┏━━
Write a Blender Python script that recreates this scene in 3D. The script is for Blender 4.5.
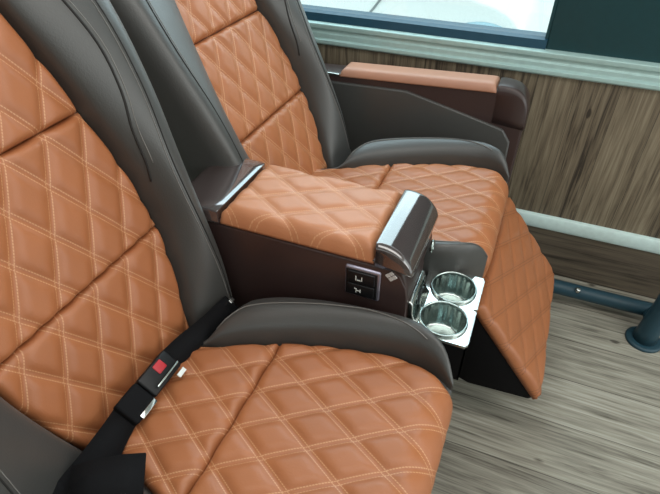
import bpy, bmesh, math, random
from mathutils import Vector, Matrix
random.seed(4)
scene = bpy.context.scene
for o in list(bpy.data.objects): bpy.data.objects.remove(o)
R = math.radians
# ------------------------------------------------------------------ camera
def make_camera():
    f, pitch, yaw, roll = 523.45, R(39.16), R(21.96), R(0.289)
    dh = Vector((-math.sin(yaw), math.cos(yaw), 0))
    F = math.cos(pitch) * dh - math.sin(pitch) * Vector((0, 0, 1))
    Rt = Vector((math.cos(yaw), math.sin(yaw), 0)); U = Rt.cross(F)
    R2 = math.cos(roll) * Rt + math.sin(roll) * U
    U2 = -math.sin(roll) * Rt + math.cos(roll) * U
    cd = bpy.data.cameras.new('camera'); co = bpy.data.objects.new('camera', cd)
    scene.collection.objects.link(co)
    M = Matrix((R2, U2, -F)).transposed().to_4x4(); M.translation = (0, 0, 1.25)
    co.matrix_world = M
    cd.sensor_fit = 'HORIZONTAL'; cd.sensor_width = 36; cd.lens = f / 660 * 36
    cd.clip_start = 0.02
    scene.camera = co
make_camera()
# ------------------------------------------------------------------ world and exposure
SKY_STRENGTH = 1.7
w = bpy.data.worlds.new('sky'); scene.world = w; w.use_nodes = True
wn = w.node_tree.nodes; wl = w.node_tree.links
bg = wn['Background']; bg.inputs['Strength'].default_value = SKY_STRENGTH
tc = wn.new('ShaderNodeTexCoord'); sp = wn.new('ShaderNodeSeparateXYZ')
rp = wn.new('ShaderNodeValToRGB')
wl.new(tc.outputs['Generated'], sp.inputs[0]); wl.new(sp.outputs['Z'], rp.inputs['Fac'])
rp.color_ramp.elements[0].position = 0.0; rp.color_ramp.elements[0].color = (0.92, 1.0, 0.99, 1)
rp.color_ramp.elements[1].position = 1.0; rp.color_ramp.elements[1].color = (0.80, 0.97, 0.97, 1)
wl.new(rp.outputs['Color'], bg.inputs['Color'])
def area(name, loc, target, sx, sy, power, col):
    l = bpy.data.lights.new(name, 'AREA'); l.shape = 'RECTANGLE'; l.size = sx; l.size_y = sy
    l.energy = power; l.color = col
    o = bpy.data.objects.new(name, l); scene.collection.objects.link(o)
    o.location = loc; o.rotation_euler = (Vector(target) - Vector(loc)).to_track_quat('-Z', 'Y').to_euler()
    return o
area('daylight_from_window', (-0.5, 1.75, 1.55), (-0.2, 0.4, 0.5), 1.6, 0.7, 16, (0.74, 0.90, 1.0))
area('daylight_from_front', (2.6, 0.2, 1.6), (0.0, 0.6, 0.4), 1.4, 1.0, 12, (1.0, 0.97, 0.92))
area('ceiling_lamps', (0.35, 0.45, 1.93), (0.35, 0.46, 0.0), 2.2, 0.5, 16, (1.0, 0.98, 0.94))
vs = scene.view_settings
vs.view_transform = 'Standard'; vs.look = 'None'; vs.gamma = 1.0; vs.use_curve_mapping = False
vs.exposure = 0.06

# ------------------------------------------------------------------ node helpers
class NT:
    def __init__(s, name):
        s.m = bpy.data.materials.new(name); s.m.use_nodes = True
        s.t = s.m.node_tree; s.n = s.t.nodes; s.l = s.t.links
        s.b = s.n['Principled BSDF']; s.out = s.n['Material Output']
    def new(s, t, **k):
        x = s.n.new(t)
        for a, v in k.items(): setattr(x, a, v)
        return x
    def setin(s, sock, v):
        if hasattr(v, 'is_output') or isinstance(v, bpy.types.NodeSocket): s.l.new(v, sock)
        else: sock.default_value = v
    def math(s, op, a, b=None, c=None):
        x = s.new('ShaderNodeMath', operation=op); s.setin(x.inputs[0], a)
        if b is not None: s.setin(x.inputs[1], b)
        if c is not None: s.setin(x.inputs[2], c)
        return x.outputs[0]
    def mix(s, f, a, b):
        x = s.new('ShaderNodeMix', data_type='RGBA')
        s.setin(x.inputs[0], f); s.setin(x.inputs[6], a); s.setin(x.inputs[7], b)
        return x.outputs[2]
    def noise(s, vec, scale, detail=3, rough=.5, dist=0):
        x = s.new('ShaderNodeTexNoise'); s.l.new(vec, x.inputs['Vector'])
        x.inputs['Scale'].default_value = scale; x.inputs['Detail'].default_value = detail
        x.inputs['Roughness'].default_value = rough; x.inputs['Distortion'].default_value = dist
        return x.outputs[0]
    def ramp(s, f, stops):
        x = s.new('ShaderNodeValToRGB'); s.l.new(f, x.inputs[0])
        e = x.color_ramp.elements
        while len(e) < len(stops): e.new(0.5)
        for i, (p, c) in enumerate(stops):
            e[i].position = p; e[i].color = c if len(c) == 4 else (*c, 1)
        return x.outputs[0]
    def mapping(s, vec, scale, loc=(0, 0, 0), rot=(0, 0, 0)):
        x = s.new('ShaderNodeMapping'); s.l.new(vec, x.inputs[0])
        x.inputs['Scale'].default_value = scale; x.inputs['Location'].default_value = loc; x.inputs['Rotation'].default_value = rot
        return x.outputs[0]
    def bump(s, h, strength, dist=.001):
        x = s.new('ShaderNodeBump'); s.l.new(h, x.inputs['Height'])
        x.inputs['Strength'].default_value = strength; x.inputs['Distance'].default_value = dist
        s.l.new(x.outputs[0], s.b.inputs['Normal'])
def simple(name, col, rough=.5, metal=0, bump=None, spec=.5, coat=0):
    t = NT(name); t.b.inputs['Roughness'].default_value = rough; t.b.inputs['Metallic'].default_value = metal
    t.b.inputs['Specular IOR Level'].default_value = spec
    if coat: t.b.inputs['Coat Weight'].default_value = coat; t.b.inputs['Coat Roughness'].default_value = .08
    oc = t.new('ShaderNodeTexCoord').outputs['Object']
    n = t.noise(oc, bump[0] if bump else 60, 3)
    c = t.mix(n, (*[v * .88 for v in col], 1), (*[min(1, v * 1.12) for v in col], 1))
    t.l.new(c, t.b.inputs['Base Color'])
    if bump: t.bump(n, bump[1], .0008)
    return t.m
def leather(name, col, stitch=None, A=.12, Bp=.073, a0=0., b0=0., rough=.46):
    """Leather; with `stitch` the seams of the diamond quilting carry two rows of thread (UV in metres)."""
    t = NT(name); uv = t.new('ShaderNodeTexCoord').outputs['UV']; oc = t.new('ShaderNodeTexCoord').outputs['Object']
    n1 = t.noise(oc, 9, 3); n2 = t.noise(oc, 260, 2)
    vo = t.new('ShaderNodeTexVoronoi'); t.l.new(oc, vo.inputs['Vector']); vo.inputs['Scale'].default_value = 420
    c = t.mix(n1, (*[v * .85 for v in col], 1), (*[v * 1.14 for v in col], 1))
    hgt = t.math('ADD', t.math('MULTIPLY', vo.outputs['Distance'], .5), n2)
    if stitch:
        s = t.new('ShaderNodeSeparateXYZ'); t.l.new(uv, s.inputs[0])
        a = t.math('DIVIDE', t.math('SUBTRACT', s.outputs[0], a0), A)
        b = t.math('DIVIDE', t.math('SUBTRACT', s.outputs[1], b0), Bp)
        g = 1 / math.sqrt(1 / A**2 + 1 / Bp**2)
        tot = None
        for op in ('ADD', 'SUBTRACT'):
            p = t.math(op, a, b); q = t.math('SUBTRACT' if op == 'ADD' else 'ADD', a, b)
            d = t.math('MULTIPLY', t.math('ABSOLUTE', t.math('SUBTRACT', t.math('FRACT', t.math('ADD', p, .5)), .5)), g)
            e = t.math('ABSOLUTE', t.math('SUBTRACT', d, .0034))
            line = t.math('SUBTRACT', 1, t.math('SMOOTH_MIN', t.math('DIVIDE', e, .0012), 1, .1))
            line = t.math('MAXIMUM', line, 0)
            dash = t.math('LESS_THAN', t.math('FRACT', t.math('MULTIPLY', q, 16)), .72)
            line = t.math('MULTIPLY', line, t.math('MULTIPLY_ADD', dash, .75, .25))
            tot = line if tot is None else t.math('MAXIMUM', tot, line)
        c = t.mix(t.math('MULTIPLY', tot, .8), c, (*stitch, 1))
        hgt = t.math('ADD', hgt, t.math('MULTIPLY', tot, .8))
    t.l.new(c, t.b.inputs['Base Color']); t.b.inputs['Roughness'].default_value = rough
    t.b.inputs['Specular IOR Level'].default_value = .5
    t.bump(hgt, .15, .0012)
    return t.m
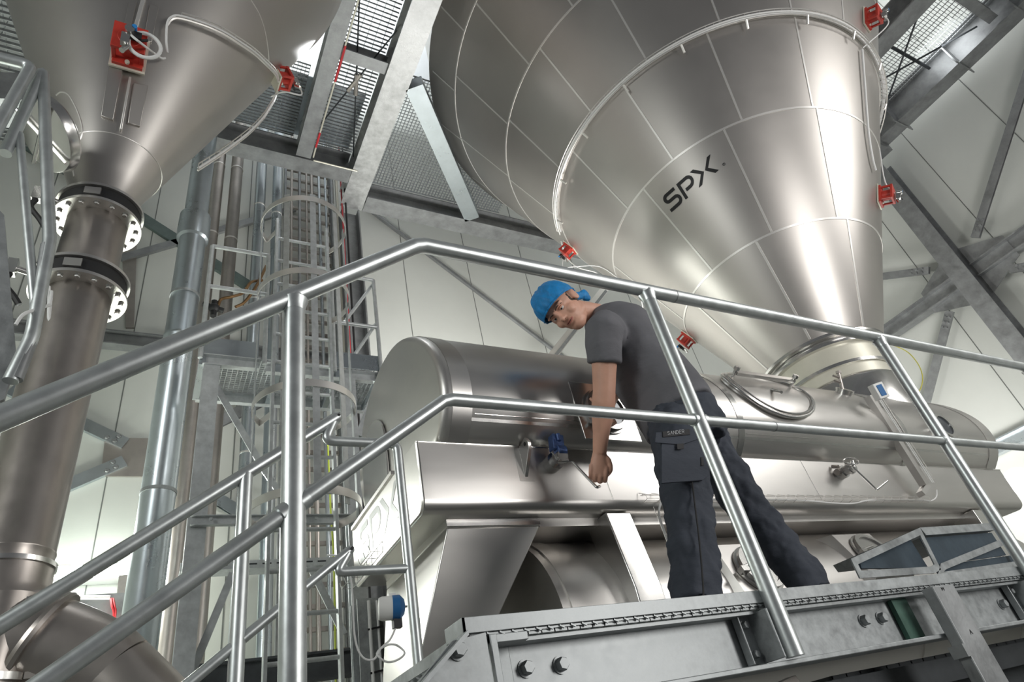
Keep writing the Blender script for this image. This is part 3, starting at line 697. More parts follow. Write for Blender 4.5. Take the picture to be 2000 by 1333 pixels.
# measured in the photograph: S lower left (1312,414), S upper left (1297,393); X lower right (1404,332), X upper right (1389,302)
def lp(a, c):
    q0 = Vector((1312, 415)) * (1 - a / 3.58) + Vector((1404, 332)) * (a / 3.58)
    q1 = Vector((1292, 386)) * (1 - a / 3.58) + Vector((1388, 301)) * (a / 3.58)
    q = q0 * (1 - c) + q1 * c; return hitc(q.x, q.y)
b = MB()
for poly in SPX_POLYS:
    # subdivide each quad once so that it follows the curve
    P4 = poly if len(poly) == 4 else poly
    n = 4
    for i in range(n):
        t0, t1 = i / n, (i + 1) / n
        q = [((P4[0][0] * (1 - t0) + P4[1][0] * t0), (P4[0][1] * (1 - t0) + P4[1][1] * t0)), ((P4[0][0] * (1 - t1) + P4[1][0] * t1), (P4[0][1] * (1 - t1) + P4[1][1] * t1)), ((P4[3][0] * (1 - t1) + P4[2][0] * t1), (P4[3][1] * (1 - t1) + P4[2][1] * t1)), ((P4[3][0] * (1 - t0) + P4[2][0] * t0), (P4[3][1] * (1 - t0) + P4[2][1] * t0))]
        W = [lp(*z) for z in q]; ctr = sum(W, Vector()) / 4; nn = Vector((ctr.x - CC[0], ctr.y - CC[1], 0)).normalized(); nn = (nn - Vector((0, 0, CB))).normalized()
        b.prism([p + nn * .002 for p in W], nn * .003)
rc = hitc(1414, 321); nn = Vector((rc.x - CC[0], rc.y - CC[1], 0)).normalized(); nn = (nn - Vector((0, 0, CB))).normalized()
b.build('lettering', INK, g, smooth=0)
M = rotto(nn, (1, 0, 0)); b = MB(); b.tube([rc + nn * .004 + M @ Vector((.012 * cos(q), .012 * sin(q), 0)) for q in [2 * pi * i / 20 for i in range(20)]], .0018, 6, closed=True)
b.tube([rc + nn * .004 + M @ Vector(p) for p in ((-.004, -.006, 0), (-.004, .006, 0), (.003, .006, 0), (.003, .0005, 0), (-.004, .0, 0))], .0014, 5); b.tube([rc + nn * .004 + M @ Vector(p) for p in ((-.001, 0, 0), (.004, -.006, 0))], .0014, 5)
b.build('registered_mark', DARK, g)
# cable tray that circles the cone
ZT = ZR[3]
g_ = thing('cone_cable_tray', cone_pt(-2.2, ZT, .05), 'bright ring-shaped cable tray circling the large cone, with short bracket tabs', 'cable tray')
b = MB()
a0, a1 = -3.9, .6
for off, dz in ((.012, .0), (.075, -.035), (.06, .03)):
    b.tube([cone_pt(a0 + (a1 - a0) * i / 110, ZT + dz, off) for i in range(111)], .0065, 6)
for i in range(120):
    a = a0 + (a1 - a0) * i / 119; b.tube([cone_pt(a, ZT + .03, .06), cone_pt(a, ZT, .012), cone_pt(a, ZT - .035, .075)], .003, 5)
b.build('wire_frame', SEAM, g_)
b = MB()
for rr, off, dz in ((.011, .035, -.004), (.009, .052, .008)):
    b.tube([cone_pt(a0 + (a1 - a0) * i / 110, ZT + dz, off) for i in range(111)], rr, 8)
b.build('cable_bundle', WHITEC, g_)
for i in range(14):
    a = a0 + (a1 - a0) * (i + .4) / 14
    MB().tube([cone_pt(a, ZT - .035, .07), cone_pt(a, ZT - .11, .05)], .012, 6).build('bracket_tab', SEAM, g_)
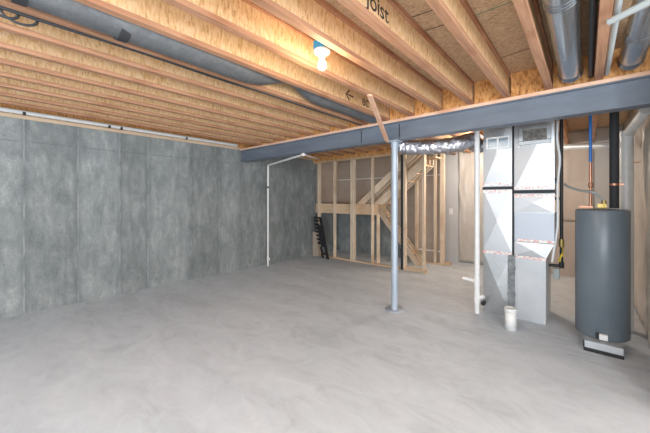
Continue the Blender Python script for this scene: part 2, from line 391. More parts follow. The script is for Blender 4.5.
┗━━
What the task requires - Out of the records, collect only those lines that contain the string "this".

Exercise result -
Write a Blender Python script that recreates this scene in 3D. The script is for Blender 4.5.
Keep writing the Blender script for this image. This is part 3, starting at line 697. More parts follow. Write for Blender 4.5. Take the picture to be 2000 by 1333 pixels.
Continue the Blender Python script for this scene: part 2, from line 391. More parts follow. The script is for Blender 4.5.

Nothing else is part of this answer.